Richard Anthony Sayer ("Tony") Arnell (15 September 1917 – 10 April 2009) was an English composer of classical music. Arnell composed in all the established genres for the concert stage, and his list of works includes six completed symphonies (a seventh was realised by Martin Yates) and six string quartets. At the Trinity College of Music, he "promoted a pioneering interest in film scores and electronic music" and jazz. Electronic composer David Hewson, who worked with him on films including Dilemma (1981), Doctor in the Sky (1984), Toulouse-Lautrec (1986), and The Light of the World (1989), was one of his pupils.

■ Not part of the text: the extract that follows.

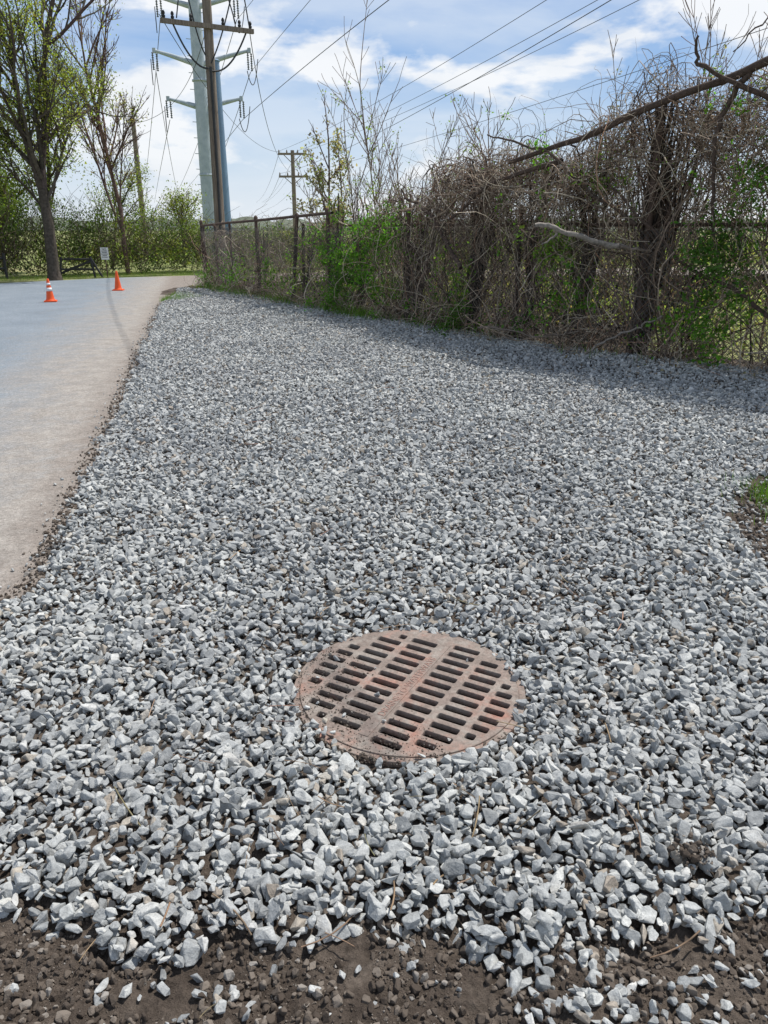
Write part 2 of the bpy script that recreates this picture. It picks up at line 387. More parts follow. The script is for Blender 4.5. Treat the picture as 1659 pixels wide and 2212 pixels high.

Arnell was born in Hampstead, London. He studied at the Royal College of Music in London from 1935 to 1939, and was taught there by John Ireland (composition) and St John Dykes (piano). He was awarded the Farrar Prize for composition during his final year at the college. At the outset of the Second World War, attending the New York World Fair, Arnell (along with other English composers, e.g. Arthur Bliss) was stranded in New York, and stayed on until 1947, thereby finding himself in the position of having an established reputation in the US, but remaining relatively little known in his homeland. During his American soujourn, Arnell was the Music Supervisor for the BBC in North America, and was commissioned to compose (to a text by Stephen Spender) a cantata, The War God, in celebration of the opening of the United Nations, as well as a fanfare to greet Winston Churchill's arrival in New York.

His music has been championed by Thomas Beecham, Leopold Stokowski and Bernard Herrmann, among others and more recently by Warren Cohen and Martin Yates (one of his composition students at Trinity). Between 1947 and 1987 he taught at Trinity College of Music in London, where his students included Peter Tahourdin (1949–52).